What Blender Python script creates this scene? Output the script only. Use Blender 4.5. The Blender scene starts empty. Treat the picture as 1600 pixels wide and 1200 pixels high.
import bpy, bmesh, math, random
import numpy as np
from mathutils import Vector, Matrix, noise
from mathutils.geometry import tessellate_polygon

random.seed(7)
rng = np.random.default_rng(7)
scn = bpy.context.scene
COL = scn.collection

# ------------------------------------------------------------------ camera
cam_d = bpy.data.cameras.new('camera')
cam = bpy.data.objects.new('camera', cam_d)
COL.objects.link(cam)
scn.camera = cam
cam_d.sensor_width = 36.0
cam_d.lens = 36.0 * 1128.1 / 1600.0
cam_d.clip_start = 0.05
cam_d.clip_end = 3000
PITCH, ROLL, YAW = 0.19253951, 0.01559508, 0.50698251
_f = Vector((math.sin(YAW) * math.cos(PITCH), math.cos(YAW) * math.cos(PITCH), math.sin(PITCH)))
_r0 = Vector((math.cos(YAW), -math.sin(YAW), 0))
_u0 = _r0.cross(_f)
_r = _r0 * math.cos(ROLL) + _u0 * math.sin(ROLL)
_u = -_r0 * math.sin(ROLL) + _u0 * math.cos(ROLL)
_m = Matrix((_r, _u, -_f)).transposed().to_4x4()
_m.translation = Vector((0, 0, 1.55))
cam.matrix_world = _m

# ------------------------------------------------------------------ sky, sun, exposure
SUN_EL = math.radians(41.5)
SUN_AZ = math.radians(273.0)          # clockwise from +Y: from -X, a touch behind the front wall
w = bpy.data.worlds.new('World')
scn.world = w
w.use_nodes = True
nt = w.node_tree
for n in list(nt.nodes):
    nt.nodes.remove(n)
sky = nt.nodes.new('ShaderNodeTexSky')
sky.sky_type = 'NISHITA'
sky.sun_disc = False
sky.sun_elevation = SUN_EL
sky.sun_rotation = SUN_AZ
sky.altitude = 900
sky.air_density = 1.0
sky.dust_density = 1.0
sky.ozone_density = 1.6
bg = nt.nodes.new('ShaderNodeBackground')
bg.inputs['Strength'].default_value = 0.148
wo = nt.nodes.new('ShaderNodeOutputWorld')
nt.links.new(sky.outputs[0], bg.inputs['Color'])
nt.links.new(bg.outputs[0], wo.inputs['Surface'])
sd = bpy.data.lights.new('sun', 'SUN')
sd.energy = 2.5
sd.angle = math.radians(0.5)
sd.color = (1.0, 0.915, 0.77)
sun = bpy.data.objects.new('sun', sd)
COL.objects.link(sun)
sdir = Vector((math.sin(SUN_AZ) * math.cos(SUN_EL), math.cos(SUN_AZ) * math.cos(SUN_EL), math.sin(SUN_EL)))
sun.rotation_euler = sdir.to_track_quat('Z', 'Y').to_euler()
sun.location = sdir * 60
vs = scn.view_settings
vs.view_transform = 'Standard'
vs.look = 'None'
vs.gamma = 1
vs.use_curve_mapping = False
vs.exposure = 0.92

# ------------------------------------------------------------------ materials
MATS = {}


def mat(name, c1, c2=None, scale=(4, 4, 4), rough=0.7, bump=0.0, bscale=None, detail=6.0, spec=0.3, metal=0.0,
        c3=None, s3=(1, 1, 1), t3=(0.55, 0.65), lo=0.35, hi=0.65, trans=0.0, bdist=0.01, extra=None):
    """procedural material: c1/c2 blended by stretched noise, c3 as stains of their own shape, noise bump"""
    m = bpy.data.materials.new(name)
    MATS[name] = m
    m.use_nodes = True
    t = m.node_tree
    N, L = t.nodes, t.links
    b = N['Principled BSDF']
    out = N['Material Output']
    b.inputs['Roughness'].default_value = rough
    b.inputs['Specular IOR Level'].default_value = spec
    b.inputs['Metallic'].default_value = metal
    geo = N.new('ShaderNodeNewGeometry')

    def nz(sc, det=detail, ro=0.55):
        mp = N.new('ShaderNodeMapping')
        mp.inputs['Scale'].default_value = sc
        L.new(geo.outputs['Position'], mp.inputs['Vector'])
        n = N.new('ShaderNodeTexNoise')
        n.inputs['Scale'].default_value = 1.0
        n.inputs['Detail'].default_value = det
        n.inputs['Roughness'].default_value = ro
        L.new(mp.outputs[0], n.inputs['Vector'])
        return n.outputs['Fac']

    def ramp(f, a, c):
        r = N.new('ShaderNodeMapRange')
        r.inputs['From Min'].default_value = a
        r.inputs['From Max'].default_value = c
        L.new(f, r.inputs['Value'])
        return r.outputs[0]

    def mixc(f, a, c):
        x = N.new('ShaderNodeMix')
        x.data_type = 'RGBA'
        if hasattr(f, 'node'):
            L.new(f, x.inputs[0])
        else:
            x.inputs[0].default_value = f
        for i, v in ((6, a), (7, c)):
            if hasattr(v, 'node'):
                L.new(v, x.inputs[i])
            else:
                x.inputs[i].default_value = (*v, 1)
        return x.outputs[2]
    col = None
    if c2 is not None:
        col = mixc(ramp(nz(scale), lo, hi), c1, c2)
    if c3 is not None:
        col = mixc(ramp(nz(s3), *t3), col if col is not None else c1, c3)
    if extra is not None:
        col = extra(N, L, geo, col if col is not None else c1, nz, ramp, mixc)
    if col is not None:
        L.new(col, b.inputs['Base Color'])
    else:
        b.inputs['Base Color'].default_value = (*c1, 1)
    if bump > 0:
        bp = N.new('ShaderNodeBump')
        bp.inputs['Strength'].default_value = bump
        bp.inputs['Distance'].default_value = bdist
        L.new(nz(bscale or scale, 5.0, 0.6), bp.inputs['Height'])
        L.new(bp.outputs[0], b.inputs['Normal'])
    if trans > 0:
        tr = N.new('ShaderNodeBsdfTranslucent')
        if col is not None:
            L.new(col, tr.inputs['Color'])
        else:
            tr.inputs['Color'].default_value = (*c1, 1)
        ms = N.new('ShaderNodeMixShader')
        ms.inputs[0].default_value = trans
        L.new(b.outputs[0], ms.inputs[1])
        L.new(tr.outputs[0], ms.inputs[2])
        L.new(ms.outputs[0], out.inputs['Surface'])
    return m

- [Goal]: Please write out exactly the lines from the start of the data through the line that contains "COL = scn.collection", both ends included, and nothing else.

- [Expected output]:
What Blender Python script creates this scene? Output the script only. Use Blender 4.5. The Blender scene starts empty. Treat the picture as 1600 pixels wide and 1200 pixels high.
import bpy, bmesh, math, random
import numpy as np
from mathutils import Vector, Matrix, noise
from mathutils.geometry import tessellate_polygon

random.seed(7)
rng = np.random.default_rng(7)
scn = bpy.context.scene
COL = scn.collection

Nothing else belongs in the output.